Recent items included a 1960s Danish teak dining table with six chairs for 1,500 Swiss francs ($1,200 at 1.27 Swiss francs to $1) and a beautifully restored Art Deco leather armchair for 2,500 francs ($2,000). Her stock is increasingly devoted to “mobilier industriel” –work tables, shelving units and safes rescued from closing factories (some items date from the ’70s and ’80s but already look like objects from a bygone era).
Like an obsessive cat lady rehabilitating strays found on the street, Ms. Occelli-Oberli, spry and plain-spoken, combs through cast-off industrial detritus, looking for the likely specimens that can be cleaned up and patinated. The pieces come from Holland, Germany, Belgium, Spain — but not Switzerland. “This is a little country, and the industry — watchmaking — was little, so there was not much of this sort of thing,” she explains.

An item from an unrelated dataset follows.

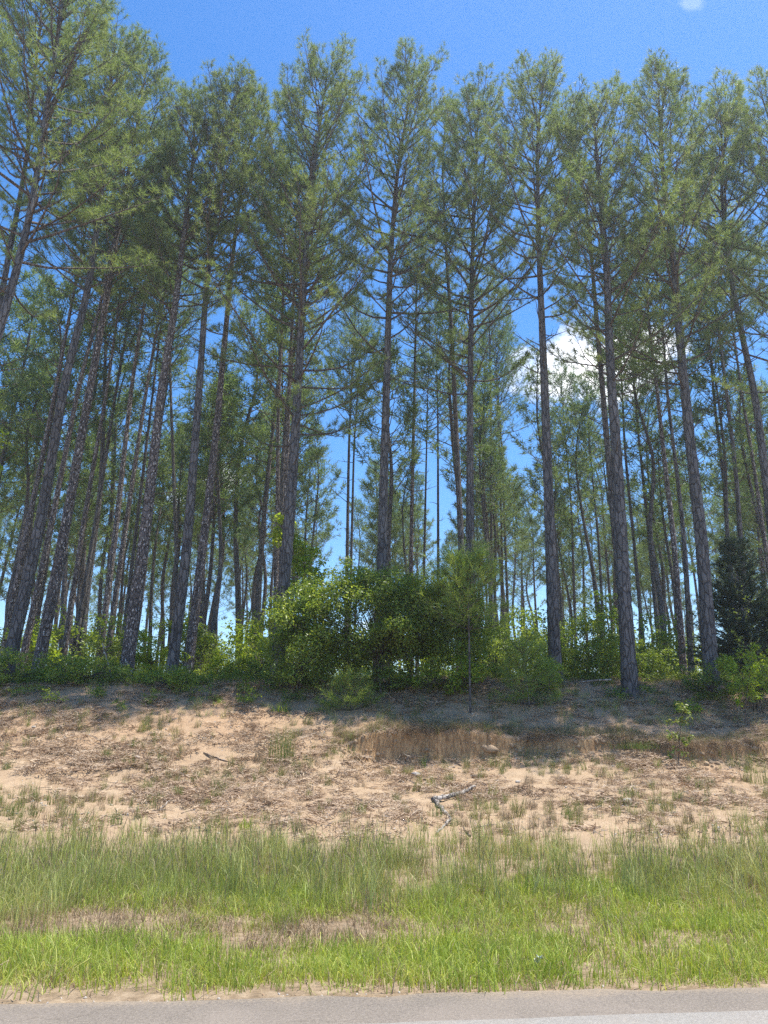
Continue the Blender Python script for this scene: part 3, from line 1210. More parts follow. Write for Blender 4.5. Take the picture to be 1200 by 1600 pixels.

Born in St.-Tropez, Ms. Occelli-Oberli is the granddaughter of a painter whom she credits with opening her eyes to the visual world. When she moved to staid Geneva, she decided to open a shop and was determined that the location be in a neighborhood where people worked. This way they could stop by and browse on their way to or from lunch at places like the nearby Alliance Gourmande, which serves plates of tortilla (the potato and onion cake that is a tapas mainstay) and more elaborate meals; La Belle Epoque, a great stop for a beer or coffee; and tiny Amaretto, with a selection of bruschetta and salads.